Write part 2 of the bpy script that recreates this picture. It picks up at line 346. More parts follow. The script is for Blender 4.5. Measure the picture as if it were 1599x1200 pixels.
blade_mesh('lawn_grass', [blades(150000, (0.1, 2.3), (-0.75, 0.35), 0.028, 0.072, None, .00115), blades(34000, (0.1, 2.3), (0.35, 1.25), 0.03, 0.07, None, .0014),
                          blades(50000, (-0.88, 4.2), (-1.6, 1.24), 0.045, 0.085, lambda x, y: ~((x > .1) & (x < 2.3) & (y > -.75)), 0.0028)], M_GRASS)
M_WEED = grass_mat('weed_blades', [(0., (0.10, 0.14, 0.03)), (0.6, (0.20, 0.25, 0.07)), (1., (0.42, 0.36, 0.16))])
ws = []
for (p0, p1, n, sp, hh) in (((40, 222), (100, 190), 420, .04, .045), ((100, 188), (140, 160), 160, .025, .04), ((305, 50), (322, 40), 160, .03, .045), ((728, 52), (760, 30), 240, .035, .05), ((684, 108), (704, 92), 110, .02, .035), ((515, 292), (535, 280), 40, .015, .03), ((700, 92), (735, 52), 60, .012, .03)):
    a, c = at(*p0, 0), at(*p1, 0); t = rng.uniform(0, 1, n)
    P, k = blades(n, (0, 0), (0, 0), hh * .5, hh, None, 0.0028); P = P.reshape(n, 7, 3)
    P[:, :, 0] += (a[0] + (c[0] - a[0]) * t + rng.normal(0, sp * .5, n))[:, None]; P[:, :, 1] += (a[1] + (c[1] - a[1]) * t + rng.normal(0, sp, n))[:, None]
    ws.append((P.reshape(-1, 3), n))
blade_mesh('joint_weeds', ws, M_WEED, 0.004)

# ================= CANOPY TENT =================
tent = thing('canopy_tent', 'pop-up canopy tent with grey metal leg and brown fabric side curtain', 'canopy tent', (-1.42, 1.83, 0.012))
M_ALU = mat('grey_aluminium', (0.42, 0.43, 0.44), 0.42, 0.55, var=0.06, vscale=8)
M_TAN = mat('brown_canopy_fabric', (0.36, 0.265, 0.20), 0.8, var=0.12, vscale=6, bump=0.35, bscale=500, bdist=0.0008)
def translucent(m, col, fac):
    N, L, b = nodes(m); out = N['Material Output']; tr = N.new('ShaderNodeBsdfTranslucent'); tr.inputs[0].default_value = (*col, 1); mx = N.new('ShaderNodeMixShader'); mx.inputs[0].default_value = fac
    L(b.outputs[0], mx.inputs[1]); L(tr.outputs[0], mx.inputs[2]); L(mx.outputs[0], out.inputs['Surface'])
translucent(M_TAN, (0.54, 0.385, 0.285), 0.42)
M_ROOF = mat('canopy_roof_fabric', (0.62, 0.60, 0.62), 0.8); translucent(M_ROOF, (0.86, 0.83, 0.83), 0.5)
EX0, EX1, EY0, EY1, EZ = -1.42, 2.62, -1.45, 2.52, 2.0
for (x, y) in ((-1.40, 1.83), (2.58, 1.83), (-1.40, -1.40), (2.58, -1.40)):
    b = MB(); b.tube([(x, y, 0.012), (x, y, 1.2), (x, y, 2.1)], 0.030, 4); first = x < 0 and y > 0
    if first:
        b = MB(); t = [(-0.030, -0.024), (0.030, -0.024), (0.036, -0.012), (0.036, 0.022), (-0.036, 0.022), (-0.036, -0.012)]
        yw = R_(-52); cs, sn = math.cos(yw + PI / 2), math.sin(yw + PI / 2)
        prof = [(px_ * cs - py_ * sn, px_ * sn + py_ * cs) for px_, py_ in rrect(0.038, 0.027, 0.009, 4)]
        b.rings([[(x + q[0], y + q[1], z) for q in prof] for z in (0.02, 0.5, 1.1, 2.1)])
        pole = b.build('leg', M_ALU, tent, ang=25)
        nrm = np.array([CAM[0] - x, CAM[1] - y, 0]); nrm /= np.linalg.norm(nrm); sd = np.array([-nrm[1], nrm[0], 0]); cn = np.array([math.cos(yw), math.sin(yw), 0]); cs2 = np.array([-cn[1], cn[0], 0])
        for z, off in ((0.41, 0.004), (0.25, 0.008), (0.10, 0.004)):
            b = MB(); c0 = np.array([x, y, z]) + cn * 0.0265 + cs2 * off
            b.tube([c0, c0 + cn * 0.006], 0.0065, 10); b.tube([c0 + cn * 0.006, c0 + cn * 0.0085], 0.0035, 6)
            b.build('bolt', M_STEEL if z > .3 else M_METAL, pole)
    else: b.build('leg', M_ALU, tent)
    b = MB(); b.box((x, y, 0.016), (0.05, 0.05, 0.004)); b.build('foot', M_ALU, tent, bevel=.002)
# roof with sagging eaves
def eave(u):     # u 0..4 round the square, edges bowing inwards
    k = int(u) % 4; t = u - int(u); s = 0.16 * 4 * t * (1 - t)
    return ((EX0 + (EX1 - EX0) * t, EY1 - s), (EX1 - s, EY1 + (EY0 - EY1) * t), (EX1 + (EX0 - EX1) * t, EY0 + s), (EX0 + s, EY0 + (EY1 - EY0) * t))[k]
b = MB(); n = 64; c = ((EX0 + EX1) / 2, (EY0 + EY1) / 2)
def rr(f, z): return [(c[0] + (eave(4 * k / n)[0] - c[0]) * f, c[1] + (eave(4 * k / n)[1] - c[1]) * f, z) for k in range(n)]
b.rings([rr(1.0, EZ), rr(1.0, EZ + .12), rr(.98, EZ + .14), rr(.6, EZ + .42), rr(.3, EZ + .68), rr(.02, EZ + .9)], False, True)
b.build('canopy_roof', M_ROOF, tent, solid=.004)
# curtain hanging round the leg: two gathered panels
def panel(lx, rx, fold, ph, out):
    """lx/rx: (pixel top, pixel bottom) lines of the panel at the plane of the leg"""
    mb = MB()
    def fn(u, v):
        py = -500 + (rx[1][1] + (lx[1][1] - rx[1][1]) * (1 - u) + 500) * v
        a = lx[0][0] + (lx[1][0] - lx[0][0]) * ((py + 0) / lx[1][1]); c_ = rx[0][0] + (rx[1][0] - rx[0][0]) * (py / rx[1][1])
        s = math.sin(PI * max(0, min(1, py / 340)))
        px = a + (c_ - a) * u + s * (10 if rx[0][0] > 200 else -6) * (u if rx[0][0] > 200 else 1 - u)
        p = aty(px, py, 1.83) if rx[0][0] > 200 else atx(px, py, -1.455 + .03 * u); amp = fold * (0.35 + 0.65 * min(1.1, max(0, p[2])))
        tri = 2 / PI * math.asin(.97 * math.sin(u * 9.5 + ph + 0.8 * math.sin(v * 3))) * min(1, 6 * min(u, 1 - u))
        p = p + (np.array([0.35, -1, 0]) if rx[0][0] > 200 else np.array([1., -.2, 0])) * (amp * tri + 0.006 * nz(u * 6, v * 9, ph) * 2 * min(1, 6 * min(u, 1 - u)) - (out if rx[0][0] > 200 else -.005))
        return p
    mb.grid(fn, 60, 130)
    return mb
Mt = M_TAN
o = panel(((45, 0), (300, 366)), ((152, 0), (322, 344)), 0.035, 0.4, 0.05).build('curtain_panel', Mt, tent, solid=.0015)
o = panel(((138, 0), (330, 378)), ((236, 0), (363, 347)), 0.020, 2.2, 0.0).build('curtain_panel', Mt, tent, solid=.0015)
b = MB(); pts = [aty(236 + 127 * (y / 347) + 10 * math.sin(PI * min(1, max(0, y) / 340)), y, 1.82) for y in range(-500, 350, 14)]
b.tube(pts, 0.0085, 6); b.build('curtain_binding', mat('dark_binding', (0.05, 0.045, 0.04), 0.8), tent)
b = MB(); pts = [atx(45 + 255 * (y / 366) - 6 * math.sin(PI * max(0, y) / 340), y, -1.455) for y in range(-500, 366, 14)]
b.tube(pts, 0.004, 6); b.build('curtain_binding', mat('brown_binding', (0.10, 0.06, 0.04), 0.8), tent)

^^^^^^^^

Print, please, the lines above from the very first through the one that holds "blade_mesh('joint_weeds', ws, M_WEED, 0.004)", both included, word for word and with nothing else.

• [OUTPUT]:
Write part 2 of the bpy script that recreates this picture. It picks up at line 346. More parts follow. The script is for Blender 4.5. Measure the picture as if it were 1599x1200 pixels.
blade_mesh('lawn_grass', [blades(150000, (0.1, 2.3), (-0.75, 0.35), 0.028, 0.072, None, .00115), blades(34000, (0.1, 2.3), (0.35, 1.25), 0.03, 0.07, None, .0014),
                          blades(50000, (-0.88, 4.2), (-1.6, 1.24), 0.045, 0.085, lambda x, y: ~((x > .1) & (x < 2.3) & (y > -.75)), 0.0028)], M_GRASS)
M_WEED = grass_mat('weed_blades', [(0., (0.10, 0.14, 0.03)), (0.6, (0.20, 0.25, 0.07)), (1., (0.42, 0.36, 0.16))])
ws = []
for (p0, p1, n, sp, hh) in (((40, 222), (100, 190), 420, .04, .045), ((100, 188), (140, 160), 160, .025, .04), ((305, 50), (322, 40), 160, .03, .045), ((728, 52), (760, 30), 240, .035, .05), ((684, 108), (704, 92), 110, .02, .035), ((515, 292), (535, 280), 40, .015, .03), ((700, 92), (735, 52), 60, .012, .03)):
    a, c = at(*p0, 0), at(*p1, 0); t = rng.uniform(0, 1, n)
    P, k = blades(n, (0, 0), (0, 0), hh * .5, hh, None, 0.0028); P = P.reshape(n, 7, 3)
    P[:, :, 0] += (a[0] + (c[0] - a[0]) * t + rng.normal(0, sp * .5, n))[:, None]; P[:, :, 1] += (a[1] + (c[1] - a[1]) * t + rng.normal(0, sp, n))[:, None]
    ws.append((P.reshape(-1, 3), n))
blade_mesh('joint_weeds', ws, M_WEED, 0.004)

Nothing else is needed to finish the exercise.